> _Task prompt_: From the first line of the listing below to the line with "PI = math.pi", print each line exactly, and nothing more. Leave out the pictures.

> _Dataset content_:
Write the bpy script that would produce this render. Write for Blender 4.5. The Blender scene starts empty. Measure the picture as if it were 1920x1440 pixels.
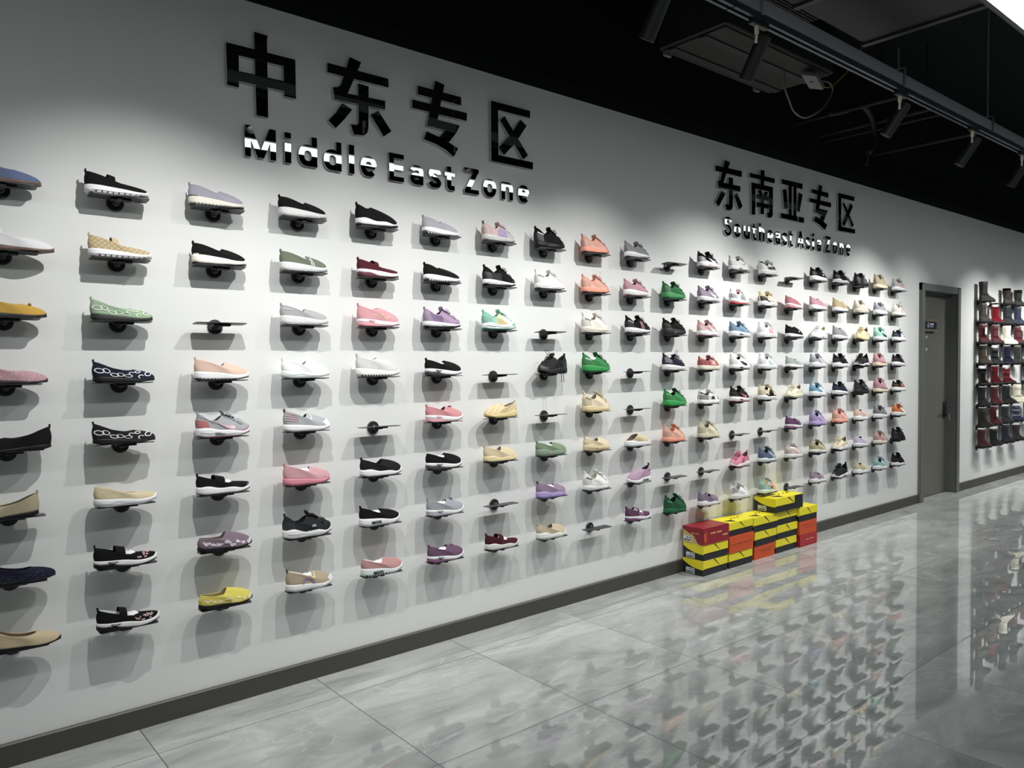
import bpy, math, random
from mathutils import Vector, Matrix

random.seed(7)
sc = bpy.context.scene
COL = sc.collection
PI = math.pi

# ------------------------------------------------------------------ camera, world, exposure
cam_data = bpy.data.cameras.new('camera')
cam_data.sensor_fit = 'HORIZONTAL'
cam_data.sensor_width = 36.0
cam_data.lens = 36.0 * 1440.0 / 1920.0
cam_data.clip_start = 0.05
cam_data.clip_end = 100
cam = bpy.data.objects.new('camera', cam_data)
COL.objects.link(cam)
_f = Vector((0.6419, 0.7662, -0.0296)).normalized()
_r = Vector((0.7664, -0.6424, -0.0071))
_r = (_r - _f * _r.dot(_f)).normalized()
_u = _r.cross(_f)
cam.matrix_world = Matrix(((_r.x, _u.x, -_f.x, -0.3972), (_r.y, _u.y, -_f.y, -3.4767), (_r.z, _u.z, -_f.z, 1.5417), (0, 0, 0, 1)))
sc.camera = cam

world = bpy.data.worlds.new('shop_surroundings')
sc.world = world
world.use_nodes = True
world.node_tree.nodes['Background'].inputs['Color'].default_value = (0.93, 1.0, 0.98, 1)
world.node_tree.nodes['Background'].inputs['Strength'].default_value = 0.055

sc.view_settings.view_transform = 'Standard'
sc.view_settings.look = 'None'
sc.view_settings.exposure = 0.0
sc.view_settings.gamma = 1.0
sc.view_settings.use_curve_mapping = False

LAMP_POWER = 75.0
PANEL_STRENGTH = 10.5
# (place on the track, where along the wall it is aimed, share of the power)
LAMPS = [(0.55, 0.45, 1.30), (1.40, 1.42, 1.15), (2.28, 2.22, 1.10), (3.05, 3.1, 1.15), (4.66, 4.2, 1.75), (5.86, 5.45, 1.75), (6.93, 6.85, 1.85), (7.95, 7.8, .75), (9.85, 9.75, 1.6), (10.65, 10.6, 1.6), (11.45, 11.4, 1.5)]
TRACK_Y, TRACK_Z = -1.3, 3.24

# ------------------------------------------------------------------ helpers
def lin(c):
    o = []
    for v in c[:3]:
        v = v / 255.0
        o.append(v / 12.92 if v <= 0.04045 else ((v + 0.055) / 1.055) ** 2.4)
    return (o[0], o[1], o[2], 1.0)

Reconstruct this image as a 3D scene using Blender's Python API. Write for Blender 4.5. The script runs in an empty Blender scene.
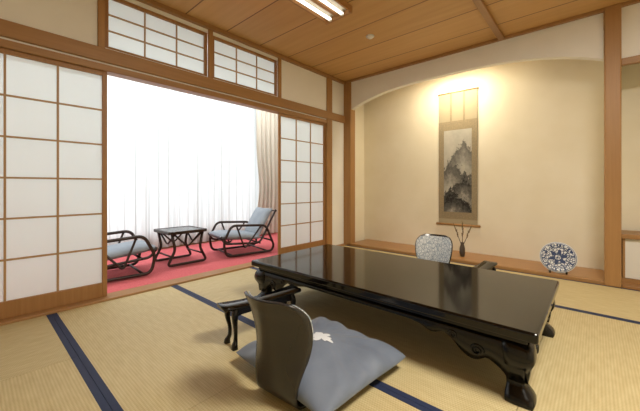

> _Correct answer_:
Write the bpy script that would produce this render. Write for Blender 4.5. The Blender scene starts empty. Measure the picture as if it were 1920x1440 pixels.
import bpy, math, random
from mathutils import Vector, Matrix

random.seed(7)
sc = bpy.context.scene
COL = sc.collection
PI = math.pi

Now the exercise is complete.